Au cours des discussions, les participants ont d’ailleurs été nombreux à souligner la nécessité de renforcer les capacités des acteurs judiciaires dans ce domaine, la perte de confiance des victimes en la justice face à la lenteur dans le traitement de leurs dossiers, quelques insuffisances du Code pénal Malien par rapport à la qualification des certains actes constituant des violences sexuelles et l’absence des mesures de protection pour les victimes et de sécurité pour les magistrats.
Les participants ont, enfin, formulé les recommandations pertinentes au Gouvernement du Mali et à ses partenaires, notamment la vulgarisation des instruments internationaux relatifs aux violences sexuelles ratifiés par le Mali ; la relecture des différents instruments juridiques en vigueur au Mali en vue d’en déceler les lacunes et de les harmoniser au regard de ces instruments juridiques internationaux ; l’adoption d’une loi spéciale réprimant les violences sexuelles et basées sur le genre et assurant la protection des victimes et des témoins de ces violences ; le renforcement des capacités des acteurs et auxiliaires de la justice ; le renforcement de la sécurité des acteurs judiciaire dans les régions du nord ; et la décantation de la situation des dossiers judiciaires des victimes des violences sexuelles pendants devant le tribunal de première (grande) instance de la Commune III du District de Bamako.
La journée a été clôturée par Monsieur Boya Dembele, l’Avocat Général près la Cour Suprême du Mali qui a encouragé cette initiative et a souhaité qu’elle s’élargisse au niveau des décideurs impliqués dans la recherche de la réponse judiciaire à apporter à la lutte contre les violences sexuelles.

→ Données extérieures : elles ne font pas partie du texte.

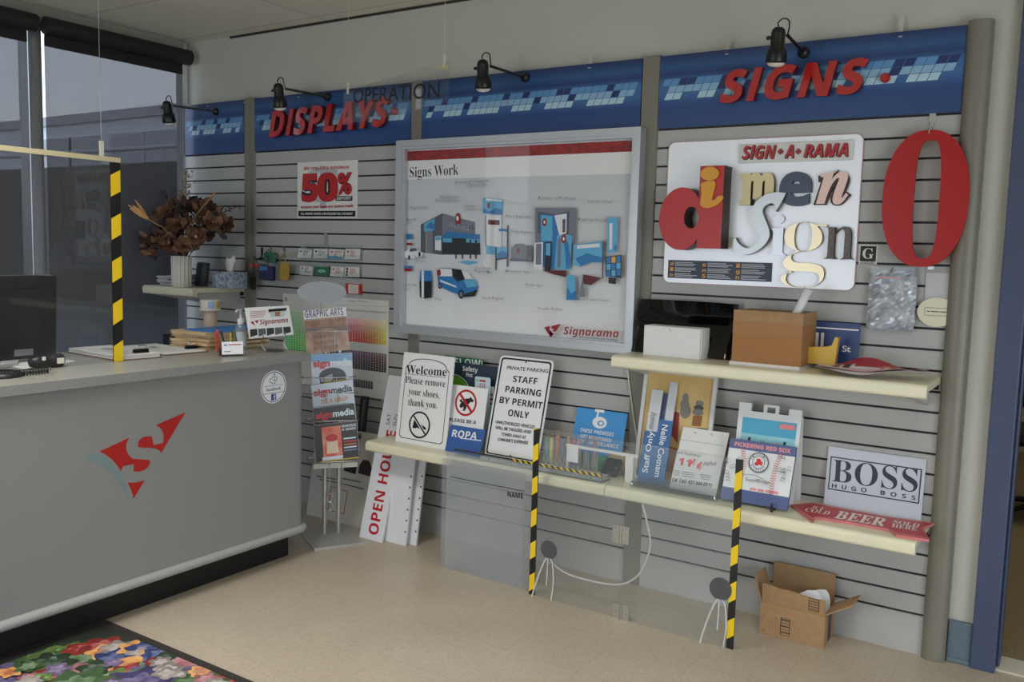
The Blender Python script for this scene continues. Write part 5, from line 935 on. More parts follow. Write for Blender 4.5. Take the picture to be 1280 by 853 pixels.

Les participants ont d’ailleurs émis le souhait de constituer un réseau dans le cadre de cette lutte.
La Section des Affaires Judiciaires et Pénitentiaires ose espérer que les plus hautes autorités du Mali qui sont engagées dans la lutte contre l’impunité et qui ont initié des grands chantiers, notamment la réforme judiciaire et pénitentiaire, comprendront que les défis actuels pourront aussi être relevés par l’application effective des instruments juridiques existants, l’harmonisation des instruments juridiques nationaux conformément aux instruments internationaux ratifiés par le Mali et par l’adoption des lois appropriées.
* Intitulés complets des présentations :
- Les instruments juridiques nationaux et internationaux applicables aux crimes de viol et violences sexuelles et basées sur le genre au Mali présentés par Maitre Kadidia COULIBALY SANGARE;
- L’accès à la justice des victimes des violences sexuelles liées au conflit et basées sur le genre: les défis et enjeux par Maitre SEYDOU DOUMBIA;
- Où en sommes-nous avec la mise en œuvre de l’arrêt n°11 du 16 février 2015 de la Cour suprême du Mali portant restitution de compétence juridictionnelle à la Cour d’appel de Mopti ainsi qu’à chacune des juridictions des régions du Nord ? par Mr BOYA DEMBELE, Avocat Général près la Cour Suprême et ;
- Le sort des dossiers judiciaires pour violences sexuelles déposées au Tribunal de grande (première) instance de la Commune III par Monsieur MODIBO TIEOULE DIARRA, Président du Tribunal pour Enfants.